A single nail in a brick wall, with a clay oil lamp smashed on the floor below, showed how the cramped room was lit. The rough-hewn legs and frame of the cots had slots so they could be easily taken apart and put back together, while thin ropes formed a loose hammock-like net on which people slept.
Leaning against one bed were a carriage harness and six large amphorae, popular food containers in Roman times, evidence that the sleeping quarters doubled as a workshop and storage room. The bones of mice and rats were found scattered throughout.
Another small room where slaves slept was found in 2022 underneath the sumptuous Domus del Larario. A third incredible discovery in late 2023, still being excavated with limited public access, is a bakery-prison where enslaved people and mules were locked up to grind the grain.
The Other Pompeii exhibit also includes objects like marbles, games similar to checkers and backgammon, and carbonized remains of bread, figs, lentils and grains that formed the diet of most ancient Romans.

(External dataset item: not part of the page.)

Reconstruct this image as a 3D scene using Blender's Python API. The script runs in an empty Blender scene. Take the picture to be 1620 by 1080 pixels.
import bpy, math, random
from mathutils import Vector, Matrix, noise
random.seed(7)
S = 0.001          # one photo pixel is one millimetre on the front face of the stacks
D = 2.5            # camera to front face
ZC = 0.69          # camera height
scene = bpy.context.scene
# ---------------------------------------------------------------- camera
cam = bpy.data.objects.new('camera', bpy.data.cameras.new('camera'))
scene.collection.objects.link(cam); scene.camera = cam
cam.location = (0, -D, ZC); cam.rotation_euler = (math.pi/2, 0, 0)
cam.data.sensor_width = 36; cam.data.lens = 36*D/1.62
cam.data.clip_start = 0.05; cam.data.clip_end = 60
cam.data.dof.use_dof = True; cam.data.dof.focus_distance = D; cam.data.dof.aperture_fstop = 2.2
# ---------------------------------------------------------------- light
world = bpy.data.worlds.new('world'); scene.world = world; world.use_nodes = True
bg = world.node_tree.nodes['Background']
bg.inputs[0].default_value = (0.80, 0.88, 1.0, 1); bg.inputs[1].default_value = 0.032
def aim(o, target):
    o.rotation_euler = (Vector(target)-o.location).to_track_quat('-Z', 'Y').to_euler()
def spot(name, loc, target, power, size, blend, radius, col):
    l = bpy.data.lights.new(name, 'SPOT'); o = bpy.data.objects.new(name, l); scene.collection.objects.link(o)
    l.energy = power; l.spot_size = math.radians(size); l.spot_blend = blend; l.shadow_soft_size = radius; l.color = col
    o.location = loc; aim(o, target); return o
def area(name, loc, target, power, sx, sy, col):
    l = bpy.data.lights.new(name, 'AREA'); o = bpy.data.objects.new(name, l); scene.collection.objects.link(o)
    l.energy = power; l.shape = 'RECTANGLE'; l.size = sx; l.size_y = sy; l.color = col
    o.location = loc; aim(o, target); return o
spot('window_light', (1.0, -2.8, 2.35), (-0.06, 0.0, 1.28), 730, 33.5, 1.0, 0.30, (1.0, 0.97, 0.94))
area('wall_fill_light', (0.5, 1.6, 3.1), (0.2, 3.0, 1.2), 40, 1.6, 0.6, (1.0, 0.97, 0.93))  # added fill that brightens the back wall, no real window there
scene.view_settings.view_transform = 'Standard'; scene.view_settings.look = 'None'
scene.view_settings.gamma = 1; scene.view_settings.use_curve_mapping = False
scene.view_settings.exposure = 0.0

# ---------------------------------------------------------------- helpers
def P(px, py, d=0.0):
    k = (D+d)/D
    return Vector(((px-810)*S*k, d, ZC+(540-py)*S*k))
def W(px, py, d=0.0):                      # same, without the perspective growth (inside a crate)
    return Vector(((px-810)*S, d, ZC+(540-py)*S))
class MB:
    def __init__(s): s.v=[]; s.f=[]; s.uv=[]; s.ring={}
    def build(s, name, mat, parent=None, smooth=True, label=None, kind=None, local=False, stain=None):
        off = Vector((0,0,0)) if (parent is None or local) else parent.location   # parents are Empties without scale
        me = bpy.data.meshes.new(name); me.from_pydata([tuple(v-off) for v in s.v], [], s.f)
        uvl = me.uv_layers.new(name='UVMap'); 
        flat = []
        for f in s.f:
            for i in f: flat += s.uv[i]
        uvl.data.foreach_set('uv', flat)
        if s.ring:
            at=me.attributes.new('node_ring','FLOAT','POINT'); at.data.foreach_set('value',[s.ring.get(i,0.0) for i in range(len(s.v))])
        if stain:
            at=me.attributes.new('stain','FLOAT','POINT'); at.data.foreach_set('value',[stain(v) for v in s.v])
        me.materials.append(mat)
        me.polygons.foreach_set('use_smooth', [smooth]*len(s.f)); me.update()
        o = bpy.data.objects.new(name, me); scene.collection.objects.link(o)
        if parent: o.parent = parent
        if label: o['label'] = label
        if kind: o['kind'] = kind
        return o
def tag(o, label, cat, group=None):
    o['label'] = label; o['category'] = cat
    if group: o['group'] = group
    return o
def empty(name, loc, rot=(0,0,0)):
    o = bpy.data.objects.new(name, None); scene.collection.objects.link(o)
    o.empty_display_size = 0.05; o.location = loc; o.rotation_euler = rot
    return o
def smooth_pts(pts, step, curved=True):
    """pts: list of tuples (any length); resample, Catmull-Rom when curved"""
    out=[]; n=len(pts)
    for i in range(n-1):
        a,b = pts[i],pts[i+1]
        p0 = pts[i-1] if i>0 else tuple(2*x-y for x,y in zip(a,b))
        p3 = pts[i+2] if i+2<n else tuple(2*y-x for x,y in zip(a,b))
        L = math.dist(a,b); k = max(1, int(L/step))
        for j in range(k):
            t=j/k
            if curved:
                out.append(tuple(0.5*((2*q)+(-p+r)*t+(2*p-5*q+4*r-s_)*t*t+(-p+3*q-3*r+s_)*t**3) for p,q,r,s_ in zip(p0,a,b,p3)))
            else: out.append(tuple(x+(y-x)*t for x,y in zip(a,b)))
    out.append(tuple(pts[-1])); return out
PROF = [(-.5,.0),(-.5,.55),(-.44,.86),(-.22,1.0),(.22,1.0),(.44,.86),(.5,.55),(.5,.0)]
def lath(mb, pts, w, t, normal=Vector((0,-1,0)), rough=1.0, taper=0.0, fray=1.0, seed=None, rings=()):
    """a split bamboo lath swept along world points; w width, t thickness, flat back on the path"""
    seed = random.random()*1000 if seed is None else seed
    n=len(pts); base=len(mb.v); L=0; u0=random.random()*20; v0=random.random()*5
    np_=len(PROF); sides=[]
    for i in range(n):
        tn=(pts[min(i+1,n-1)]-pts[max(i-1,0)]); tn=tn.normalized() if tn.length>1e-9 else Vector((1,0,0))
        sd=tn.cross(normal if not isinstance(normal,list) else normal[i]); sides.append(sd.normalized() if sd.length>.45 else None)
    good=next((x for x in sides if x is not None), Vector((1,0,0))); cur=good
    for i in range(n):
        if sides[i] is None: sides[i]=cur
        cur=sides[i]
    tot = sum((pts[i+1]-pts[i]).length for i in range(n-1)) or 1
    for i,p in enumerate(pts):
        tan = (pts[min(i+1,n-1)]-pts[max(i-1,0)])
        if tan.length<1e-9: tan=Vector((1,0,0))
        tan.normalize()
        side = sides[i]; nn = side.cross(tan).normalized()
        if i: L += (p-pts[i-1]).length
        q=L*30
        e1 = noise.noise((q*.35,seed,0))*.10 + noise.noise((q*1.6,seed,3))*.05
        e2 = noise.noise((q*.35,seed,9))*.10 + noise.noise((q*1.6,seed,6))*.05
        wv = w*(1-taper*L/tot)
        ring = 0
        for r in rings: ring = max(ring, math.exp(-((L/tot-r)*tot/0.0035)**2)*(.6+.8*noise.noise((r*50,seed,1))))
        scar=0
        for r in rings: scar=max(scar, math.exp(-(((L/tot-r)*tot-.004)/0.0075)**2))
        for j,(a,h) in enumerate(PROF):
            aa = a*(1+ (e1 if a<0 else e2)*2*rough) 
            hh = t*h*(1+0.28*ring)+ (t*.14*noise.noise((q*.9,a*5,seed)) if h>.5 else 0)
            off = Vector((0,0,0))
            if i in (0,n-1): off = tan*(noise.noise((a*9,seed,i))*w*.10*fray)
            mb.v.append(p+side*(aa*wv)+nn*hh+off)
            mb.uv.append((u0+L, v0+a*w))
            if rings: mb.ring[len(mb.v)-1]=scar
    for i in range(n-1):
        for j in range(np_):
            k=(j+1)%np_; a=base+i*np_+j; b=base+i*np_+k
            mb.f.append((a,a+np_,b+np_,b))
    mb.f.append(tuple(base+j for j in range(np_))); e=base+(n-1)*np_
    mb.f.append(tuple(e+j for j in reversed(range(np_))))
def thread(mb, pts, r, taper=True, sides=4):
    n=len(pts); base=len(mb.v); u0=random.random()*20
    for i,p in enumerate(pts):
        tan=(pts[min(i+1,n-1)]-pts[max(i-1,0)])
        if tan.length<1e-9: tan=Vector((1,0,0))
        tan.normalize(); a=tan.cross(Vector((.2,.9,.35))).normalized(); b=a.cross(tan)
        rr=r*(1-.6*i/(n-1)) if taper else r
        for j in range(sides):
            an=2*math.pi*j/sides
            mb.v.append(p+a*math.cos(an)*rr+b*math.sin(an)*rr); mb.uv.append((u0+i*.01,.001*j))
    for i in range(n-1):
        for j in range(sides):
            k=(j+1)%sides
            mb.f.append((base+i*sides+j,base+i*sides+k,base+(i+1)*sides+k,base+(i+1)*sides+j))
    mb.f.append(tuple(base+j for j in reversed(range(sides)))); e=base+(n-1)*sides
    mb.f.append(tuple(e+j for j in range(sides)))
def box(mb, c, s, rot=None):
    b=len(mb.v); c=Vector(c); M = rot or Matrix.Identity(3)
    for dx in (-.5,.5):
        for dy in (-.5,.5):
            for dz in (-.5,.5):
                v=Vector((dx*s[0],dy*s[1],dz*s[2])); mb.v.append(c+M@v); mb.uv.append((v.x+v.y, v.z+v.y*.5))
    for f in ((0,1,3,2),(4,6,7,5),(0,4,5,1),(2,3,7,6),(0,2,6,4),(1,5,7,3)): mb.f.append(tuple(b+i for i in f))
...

The final room features small icons and offerings to the gods Isis and Bacchus, who were particularly popular with poor and enslaved people for their promise of riches in the afterlife.
"Suddenly it becomes more interesting for a broader audience," said Gabriel Zuchtriegel, the director of the Archaeological Park of Pompeii.
"You have a beautiful garden in a private house with Greek statues and paintings right next door to a one-room apartment for a family. You understand the art of antiquity, but also the social meaning of showcases of such wealth."
An idealized version of ancient times
Zuchtriegel said when Pompeii and other ancient Roman sites were discovered, there was a strong societal impulse to idealize antiquity as a world free from the poverty, hardship and superstition that marked the Middle Ages.
That line of thinking lingers today, he said.
"People knew there was slavery — about a third of the population of the ancient world was enslaved — but chose rather to focus on the great philosophical, scientific and political achievements of the era."
That tendency is enforced by a natural inclination to be drawn to beauty — the startling alive bucolic tableaus, delicately decorated urns and restful, columned courtyards.
But as the program with the young men with autism has proven, even spaces that were once the domain of the elite can be transformed into something for all.
Pompeii has been working toward increasing the park's accessibility to people of all abilities.
It became the first ancient site in Italy to offer a route for people in wheelchairs; now it makes wheelchairs available to any of its visitors.
Recently, the site began offering accessible multimedia tours, including in sign language, available through a park app or via monitors installed in the park.
"Pompeii may be an ancient city," said Ariana Spinosa, who heads the accessibility programs in the park, "but it's not a stagnant city. It changes with time and people need to feel part of its transformation, to see its new discoveries or exhibits.
"The contemporary world needs to be reflected here, too."